- _Set exercise_:
Repeat every line, exactly, from the very first through the one where "bg = w.node_tree.nodes['Background'];" appears. Add nothing else.

- _Available data_:
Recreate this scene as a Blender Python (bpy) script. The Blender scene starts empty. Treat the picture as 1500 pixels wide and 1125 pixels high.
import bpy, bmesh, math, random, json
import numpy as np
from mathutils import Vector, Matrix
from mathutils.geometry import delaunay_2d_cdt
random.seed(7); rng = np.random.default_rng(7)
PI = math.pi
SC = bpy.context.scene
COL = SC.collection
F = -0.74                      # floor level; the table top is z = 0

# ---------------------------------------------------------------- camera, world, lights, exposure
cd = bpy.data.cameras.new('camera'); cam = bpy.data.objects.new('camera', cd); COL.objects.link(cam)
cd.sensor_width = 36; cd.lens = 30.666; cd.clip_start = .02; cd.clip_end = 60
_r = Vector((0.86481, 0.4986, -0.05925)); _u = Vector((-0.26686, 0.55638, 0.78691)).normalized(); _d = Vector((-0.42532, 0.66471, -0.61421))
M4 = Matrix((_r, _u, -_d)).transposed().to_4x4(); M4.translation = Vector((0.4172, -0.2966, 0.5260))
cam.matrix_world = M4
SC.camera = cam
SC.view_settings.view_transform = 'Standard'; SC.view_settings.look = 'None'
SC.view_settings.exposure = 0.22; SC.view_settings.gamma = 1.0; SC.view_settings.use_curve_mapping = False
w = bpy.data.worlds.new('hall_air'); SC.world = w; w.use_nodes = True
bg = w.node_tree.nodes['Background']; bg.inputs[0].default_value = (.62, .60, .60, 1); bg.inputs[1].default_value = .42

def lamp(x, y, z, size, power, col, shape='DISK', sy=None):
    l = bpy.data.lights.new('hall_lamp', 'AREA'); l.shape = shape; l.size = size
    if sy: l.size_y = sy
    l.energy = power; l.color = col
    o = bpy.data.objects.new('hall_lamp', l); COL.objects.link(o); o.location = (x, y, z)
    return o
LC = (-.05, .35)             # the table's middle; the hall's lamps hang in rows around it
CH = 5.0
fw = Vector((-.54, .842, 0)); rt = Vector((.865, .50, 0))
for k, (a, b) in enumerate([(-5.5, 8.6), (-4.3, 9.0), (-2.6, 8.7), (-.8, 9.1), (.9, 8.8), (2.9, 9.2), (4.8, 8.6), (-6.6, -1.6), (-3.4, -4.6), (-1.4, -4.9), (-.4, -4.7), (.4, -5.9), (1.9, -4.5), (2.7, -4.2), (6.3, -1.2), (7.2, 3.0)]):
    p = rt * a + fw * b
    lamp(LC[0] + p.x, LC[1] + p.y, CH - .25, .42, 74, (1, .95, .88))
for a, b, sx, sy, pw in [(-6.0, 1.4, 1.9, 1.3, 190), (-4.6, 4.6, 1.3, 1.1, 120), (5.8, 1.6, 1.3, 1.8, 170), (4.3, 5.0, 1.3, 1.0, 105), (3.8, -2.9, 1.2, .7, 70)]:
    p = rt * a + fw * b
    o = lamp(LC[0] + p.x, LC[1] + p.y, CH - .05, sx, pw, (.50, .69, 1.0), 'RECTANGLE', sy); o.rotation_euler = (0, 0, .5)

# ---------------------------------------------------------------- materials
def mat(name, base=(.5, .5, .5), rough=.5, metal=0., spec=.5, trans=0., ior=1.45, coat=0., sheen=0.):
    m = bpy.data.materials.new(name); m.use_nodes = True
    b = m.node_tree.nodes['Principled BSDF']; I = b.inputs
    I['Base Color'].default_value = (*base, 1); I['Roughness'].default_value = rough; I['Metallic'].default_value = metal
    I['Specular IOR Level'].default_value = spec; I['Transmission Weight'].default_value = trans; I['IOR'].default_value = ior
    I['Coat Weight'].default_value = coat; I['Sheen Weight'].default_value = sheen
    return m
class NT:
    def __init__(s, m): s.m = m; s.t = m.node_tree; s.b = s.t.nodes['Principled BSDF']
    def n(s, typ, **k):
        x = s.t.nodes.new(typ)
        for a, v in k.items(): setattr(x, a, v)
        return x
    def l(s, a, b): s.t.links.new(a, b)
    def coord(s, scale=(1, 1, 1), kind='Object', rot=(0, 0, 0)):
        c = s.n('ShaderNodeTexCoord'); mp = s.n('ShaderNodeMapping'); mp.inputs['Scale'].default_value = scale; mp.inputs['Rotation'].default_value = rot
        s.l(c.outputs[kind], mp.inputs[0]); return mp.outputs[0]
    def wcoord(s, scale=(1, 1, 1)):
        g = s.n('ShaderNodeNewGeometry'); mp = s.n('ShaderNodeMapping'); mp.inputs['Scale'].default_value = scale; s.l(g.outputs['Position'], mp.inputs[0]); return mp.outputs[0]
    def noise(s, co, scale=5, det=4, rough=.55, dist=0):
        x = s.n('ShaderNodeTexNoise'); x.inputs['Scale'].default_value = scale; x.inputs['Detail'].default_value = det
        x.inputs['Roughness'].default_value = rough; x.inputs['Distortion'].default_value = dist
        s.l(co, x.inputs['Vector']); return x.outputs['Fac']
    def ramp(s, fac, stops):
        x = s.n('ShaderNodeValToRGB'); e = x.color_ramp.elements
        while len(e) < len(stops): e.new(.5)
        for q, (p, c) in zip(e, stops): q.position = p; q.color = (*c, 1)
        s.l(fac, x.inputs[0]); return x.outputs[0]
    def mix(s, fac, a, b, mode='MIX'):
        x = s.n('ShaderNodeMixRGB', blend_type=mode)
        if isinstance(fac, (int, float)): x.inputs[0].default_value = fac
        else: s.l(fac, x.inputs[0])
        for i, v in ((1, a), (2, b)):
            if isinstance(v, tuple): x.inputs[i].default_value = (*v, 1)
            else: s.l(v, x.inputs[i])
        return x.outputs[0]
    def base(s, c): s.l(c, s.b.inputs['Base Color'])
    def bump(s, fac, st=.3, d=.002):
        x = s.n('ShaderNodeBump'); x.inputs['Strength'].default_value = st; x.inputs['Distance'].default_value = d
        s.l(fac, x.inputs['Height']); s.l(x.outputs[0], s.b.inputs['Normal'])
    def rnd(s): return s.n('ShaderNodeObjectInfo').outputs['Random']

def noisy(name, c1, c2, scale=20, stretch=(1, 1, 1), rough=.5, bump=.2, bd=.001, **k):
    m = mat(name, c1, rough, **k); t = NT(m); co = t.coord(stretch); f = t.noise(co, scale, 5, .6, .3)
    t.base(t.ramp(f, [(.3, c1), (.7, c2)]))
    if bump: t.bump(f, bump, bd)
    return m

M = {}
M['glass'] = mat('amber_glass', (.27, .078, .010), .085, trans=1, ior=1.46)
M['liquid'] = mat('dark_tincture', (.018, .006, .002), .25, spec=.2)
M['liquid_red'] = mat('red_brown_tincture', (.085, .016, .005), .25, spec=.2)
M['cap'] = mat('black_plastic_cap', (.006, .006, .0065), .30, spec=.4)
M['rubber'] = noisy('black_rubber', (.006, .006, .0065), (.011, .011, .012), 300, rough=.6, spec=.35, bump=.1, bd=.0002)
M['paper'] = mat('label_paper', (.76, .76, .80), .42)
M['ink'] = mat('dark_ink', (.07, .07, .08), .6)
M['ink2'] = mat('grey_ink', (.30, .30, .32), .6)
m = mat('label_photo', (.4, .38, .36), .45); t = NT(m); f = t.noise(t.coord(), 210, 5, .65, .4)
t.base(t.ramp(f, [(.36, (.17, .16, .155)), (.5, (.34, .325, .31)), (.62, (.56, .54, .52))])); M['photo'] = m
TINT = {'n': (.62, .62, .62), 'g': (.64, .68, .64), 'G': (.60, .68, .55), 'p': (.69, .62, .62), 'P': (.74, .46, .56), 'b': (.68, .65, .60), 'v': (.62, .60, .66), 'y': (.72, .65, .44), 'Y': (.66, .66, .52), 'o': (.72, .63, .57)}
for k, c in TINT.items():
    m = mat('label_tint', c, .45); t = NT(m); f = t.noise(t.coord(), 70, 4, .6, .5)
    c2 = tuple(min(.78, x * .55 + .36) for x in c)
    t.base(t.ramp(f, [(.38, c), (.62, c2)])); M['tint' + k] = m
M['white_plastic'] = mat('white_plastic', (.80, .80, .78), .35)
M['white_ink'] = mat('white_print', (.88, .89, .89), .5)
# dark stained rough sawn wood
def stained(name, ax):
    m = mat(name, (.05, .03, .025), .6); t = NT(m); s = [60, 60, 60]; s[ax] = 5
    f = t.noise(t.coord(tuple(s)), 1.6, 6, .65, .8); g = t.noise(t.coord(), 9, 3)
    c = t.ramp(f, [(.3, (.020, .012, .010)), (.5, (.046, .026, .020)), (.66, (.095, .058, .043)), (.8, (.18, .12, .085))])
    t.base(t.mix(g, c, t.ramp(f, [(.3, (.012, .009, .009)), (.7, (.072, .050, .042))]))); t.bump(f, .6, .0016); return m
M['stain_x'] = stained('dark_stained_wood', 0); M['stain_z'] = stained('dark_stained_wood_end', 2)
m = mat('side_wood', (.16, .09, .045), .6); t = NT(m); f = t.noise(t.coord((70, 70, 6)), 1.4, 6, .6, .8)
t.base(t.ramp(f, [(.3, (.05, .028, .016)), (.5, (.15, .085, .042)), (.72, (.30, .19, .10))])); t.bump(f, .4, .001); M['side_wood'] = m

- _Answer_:
Recreate this scene as a Blender Python (bpy) script. The Blender scene starts empty. Treat the picture as 1500 pixels wide and 1125 pixels high.
import bpy, bmesh, math, random, json
import numpy as np
from mathutils import Vector, Matrix
from mathutils.geometry import delaunay_2d_cdt
random.seed(7); rng = np.random.default_rng(7)
PI = math.pi
SC = bpy.context.scene
COL = SC.collection
F = -0.74                      # floor level; the table top is z = 0

# ---------------------------------------------------------------- camera, world, lights, exposure
cd = bpy.data.cameras.new('camera'); cam = bpy.data.objects.new('camera', cd); COL.objects.link(cam)
cd.sensor_width = 36; cd.lens = 30.666; cd.clip_start = .02; cd.clip_end = 60
_r = Vector((0.86481, 0.4986, -0.05925)); _u = Vector((-0.26686, 0.55638, 0.78691)).normalized(); _d = Vector((-0.42532, 0.66471, -0.61421))
M4 = Matrix((_r, _u, -_d)).transposed().to_4x4(); M4.translation = Vector((0.4172, -0.2966, 0.5260))
cam.matrix_world = M4
SC.camera = cam
SC.view_settings.view_transform = 'Standard'; SC.view_settings.look = 'None'
SC.view_settings.exposure = 0.22; SC.view_settings.gamma = 1.0; SC.view_settings.use_curve_mapping = False
w = bpy.data.worlds.new('hall_air'); SC.world = w; w.use_nodes = True
bg = w.node_tree.nodes['Background']; bg.inputs[0].default_value = (.62, .60, .60, 1); bg.inputs[1].default_value = .42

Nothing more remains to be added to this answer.